Well quite, and that’s before we come to the issue of LGBTQ+ treatment in the kingdom and the continued lack of justice over the death of journalist Jamal Khashoggi. Fifa continue to parrot their line over how football “brings people together” but that is incompatible with the awarding of its flagship tournament to a state with such a woeful record on these issues.
Why will this be different to Qatar, where migrant workers were treated appallingly and are still fighting for full pay? Where will the improvements be for the LGBTQ+ community, who felt so uncomfortable in travelling to a place where their sexuality was illegal? How can you persuade us that this isn’t just a case of whoever is richest wins and stuff everything else?
There will be those who insist that hosting a global sporting tournament is a means to drive change – surely by disallowing it we are failing to engage and admitting defeat.
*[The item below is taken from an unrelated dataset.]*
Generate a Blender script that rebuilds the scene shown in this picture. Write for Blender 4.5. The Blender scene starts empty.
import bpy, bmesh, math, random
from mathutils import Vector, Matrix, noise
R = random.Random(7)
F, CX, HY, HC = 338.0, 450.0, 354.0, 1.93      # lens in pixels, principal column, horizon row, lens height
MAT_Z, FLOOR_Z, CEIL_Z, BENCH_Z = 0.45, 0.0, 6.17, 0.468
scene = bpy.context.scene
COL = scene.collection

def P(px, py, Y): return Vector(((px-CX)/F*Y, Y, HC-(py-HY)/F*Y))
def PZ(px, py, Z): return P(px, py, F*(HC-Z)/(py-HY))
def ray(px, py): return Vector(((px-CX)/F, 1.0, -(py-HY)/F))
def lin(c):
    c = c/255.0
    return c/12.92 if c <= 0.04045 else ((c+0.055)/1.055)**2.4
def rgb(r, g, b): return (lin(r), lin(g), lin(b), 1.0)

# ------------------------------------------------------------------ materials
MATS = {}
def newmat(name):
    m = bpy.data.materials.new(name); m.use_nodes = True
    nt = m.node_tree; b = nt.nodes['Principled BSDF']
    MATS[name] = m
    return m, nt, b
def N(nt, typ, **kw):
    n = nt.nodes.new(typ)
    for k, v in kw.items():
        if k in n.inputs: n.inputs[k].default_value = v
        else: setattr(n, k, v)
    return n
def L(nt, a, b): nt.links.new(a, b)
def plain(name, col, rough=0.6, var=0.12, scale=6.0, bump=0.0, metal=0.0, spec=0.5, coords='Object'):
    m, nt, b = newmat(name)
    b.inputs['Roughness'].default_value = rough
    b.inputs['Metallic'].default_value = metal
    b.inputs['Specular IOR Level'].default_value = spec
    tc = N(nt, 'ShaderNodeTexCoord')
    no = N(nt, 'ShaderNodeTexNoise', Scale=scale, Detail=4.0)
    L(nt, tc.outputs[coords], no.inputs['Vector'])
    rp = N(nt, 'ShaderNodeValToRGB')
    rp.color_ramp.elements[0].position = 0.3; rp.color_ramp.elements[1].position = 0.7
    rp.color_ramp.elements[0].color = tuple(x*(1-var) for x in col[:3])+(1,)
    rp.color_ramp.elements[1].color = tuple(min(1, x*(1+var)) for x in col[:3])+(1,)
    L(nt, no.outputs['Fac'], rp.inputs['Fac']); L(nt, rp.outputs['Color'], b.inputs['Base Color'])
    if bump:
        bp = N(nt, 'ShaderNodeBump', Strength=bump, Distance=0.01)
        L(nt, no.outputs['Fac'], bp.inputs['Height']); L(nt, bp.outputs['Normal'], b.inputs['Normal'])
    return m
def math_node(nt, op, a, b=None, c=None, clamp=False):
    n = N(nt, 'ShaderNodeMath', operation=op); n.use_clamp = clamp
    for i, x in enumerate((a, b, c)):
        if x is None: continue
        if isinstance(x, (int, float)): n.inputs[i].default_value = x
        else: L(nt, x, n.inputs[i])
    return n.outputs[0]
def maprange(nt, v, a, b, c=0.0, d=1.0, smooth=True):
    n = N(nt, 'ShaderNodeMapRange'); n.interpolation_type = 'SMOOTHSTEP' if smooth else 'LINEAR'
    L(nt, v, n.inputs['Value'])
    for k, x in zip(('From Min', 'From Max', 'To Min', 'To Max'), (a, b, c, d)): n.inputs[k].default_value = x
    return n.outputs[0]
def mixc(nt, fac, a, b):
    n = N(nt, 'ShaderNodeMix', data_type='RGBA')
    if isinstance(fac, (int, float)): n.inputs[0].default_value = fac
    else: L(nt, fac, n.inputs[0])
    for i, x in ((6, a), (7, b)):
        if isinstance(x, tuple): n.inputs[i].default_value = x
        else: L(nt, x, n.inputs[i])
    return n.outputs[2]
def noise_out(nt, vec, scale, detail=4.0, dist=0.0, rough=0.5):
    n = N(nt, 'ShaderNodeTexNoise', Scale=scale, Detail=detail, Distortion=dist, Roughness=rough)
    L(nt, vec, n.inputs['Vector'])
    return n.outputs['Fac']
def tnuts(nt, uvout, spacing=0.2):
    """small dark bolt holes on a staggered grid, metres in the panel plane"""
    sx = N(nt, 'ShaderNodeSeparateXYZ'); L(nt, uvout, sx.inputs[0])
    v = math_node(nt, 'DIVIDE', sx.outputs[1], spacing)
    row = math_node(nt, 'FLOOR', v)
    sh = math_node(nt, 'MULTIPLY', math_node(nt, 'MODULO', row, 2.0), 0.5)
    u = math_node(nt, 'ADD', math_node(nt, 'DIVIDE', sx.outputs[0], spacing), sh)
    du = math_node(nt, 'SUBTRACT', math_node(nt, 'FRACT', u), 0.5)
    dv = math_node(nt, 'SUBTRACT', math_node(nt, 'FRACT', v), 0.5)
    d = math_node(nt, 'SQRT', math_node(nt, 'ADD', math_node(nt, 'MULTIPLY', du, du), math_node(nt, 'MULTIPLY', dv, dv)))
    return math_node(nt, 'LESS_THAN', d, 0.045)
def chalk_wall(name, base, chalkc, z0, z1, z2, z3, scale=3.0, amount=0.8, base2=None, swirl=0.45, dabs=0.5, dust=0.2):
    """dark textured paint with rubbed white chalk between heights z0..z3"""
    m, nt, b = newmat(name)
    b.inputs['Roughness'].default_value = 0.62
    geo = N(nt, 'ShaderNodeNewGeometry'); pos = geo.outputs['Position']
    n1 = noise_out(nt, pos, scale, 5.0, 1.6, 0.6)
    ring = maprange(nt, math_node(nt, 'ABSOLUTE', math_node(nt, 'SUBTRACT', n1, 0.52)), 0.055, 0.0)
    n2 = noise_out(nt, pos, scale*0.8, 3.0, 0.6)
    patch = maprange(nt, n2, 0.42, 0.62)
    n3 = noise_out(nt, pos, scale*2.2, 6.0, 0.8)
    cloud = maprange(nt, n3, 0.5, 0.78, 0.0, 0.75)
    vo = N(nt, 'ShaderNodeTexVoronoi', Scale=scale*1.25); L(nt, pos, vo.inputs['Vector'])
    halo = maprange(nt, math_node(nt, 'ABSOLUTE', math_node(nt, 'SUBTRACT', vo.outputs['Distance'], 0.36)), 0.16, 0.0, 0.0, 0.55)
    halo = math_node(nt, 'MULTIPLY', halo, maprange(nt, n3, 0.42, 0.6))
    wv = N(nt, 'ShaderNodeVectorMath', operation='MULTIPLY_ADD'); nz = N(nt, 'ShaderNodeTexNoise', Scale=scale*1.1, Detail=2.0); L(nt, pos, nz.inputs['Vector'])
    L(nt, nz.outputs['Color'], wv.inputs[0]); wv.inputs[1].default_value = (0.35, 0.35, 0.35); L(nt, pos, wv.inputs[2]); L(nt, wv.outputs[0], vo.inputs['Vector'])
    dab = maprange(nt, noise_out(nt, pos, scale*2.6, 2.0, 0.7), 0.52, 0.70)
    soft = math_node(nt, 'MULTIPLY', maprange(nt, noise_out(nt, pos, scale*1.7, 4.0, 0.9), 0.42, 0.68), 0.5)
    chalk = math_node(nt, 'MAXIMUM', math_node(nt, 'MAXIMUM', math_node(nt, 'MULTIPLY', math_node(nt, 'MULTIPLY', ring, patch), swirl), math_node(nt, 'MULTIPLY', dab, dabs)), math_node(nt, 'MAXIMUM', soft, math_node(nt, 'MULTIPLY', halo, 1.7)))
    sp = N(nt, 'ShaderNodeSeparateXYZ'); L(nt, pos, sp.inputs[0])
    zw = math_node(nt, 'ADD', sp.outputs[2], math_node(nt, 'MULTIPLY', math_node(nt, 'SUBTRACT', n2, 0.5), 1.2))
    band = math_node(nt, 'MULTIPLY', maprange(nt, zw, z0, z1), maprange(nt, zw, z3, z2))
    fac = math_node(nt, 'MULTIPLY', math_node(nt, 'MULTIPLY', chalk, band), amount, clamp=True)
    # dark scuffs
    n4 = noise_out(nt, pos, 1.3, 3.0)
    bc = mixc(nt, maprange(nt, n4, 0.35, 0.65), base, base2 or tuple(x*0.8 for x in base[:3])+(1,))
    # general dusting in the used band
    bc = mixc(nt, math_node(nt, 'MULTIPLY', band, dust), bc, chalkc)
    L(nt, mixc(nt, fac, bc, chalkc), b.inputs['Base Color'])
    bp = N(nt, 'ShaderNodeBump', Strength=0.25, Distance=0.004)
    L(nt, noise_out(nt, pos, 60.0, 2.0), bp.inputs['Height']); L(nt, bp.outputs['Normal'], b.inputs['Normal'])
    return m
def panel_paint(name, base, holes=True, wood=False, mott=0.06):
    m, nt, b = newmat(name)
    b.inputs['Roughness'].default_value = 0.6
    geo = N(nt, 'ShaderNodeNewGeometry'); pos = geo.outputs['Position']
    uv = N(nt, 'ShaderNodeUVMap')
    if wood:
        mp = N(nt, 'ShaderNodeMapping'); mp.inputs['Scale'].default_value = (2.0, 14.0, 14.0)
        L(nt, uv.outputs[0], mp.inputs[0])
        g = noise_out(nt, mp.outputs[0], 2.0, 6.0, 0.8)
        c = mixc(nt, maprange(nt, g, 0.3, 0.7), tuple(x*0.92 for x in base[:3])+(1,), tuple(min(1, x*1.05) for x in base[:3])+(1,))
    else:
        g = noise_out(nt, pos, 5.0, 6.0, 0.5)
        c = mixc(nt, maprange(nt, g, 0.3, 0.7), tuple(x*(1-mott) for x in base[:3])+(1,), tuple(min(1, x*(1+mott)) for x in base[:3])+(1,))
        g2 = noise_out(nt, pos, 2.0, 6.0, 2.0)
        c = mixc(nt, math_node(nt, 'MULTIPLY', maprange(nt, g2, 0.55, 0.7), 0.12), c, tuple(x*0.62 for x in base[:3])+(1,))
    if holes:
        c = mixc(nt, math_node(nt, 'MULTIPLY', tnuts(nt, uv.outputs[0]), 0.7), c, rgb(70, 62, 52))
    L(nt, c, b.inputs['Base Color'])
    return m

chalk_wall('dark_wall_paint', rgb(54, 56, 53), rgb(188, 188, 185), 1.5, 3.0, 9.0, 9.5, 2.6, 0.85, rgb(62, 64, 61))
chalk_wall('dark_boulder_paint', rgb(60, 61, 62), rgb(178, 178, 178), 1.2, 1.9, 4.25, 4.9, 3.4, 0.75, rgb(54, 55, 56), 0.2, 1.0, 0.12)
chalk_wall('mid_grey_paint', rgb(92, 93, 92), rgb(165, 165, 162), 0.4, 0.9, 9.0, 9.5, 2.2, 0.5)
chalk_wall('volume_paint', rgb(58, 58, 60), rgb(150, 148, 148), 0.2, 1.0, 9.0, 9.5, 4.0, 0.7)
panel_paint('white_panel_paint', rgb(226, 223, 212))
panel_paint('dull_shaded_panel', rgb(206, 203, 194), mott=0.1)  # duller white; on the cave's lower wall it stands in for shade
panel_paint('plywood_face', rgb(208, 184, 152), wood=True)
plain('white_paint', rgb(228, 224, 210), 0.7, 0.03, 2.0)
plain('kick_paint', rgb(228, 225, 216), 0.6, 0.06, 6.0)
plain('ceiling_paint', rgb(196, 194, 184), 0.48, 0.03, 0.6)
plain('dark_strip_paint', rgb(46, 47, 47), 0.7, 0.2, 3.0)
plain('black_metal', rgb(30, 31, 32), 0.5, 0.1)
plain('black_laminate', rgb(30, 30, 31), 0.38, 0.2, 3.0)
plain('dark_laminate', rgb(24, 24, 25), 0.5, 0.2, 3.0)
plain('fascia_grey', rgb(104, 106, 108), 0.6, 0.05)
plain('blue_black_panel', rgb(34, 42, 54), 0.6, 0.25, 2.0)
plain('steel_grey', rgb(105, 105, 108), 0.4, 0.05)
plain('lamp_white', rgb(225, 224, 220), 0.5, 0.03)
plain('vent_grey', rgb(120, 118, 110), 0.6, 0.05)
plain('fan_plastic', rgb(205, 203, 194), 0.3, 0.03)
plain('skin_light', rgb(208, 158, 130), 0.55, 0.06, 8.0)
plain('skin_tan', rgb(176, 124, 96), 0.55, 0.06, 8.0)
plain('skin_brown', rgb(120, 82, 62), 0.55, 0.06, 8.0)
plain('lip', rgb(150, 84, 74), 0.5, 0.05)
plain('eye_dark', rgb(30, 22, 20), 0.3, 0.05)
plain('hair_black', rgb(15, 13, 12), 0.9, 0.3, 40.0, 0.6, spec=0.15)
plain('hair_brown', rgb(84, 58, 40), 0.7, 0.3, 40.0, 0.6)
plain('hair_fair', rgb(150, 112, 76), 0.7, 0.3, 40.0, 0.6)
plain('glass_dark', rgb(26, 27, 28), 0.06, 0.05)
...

To which the obvious retort is: hosting a World Cup should not be a driver of progress in equality, but a reward for it. Otherwise people just pretend everything is fine for six weeks and nothing changes for good.
Football is supposed to be for all. World Cups are supposed to be events that unite people, not geopolitical badges of honour that smooth the path for the sportswashing that Mohammed bin Salman, the Crown Prince of Saudi Arabia, has been so brazen in admitting is his strategy. We are allowed to demand better. We must demand better.